Rogers first watched tape of Fromm when Rogers took the Jones County job in 2014. It was Fromm’s freshman tape, in which Rogers quickly realized he had his work cut out in having to defend him. Jones County, which is no longer in the same region as Houston County, split the two games they played in 2014 and 2015.

Rogers said Fromm’s decision-making and ability to go through his reads without forcing the issue separate him from other quarterbacks in the state.

“There are guys all over the Southeast who can spin it and throw tight spirals and hard-velocity balls,” Rogers said. “But do they have the decision making to go along with that? That’s what makes him such a special talent and such a rare talent. He has all the components. And he has the charisma as well to be a leader.
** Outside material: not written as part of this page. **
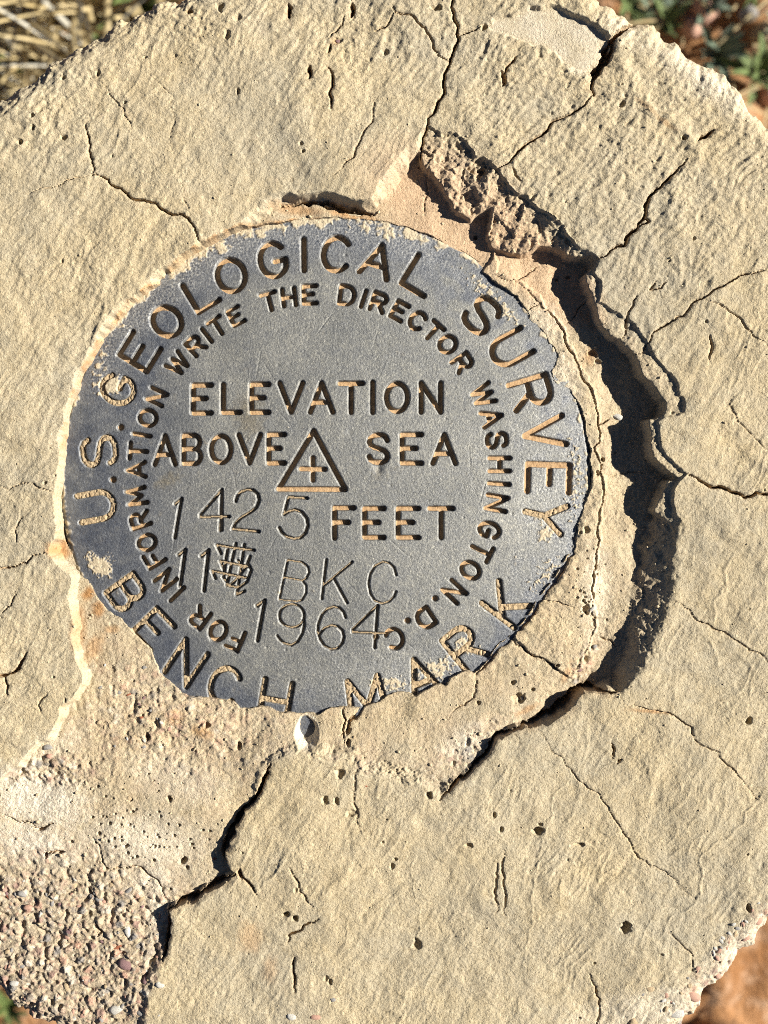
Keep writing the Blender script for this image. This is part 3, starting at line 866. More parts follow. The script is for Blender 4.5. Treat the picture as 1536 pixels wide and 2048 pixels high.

The mental part is a huge reason why he’s had the separation and success he’s had.”

Fromm said he really developed that part of his game after a 34-33 loss to Northside as a sophomore. In the high-scoring affair, Fromm said he was tossing the ball all over the field and being reckless. That game taught him a lot about being a quarterback. It’s not always about showing off the big arm. It’s about making the correct reads and the best decisions.

“When I go back to that game, I Brett Favre’d it. I threw it all over the place,” Fromm said. “I tried to sling it as hard as I could. I learned a lot from that game — what to do, what not to do. I learned a lot about game management. Our offense is really about completing balls and being on rhythm. If we have a good rhythm on offense, our offense is really hard to stop.”

Bright future

Fromm never has been one to sit still.

The energy level for the 17-year-old is quite high. On a recent spring afternoon, Fromm practiced with the Houston County baseball team for an hour before running to the football field.

He picked up a football and yelled, ‘Y’all ready?’ in the direction of the coaching staff. He stepped in with the offense and ran a six-or-seven play series before jogging back to the baseball field.

Fromm got home from practice and spent 45 minutes with his family. Then he and his friends went frog gigging until around 1 a.m. The next morning, Fromm was up at 6:30 a.m. to take his brothers to school.

“He’s one of those guys who will stay busy and will make you stay young,” Emerson Fromm said. “You’re not going to sit down and watch TV. I honestly can’t remember the last time he sat and watched TV.”

Jake Fromm will walk into a great situation at Georgia. If the Eason hype rings true, Fromm can redshirt, back Eason up for a season and potentially have three years as a starter if he wins the job. If Eason doesn’t seize the starting job in 2016, Fromm will walk into a quarterback competition as a true freshman.

It will also mark the first time Fromm will walk into a competition like this. At Houston County, he hasn’t had an elite-level talent pushing him at practice.

It’s a challenge Fromm is looking forward to.

“When you’re making that decision, you can’t worry about competition at all,” Fromm said. “I really wanted to be at Georgia from day one. That’s where I wanted to be. I grew up a Bulldog fan.”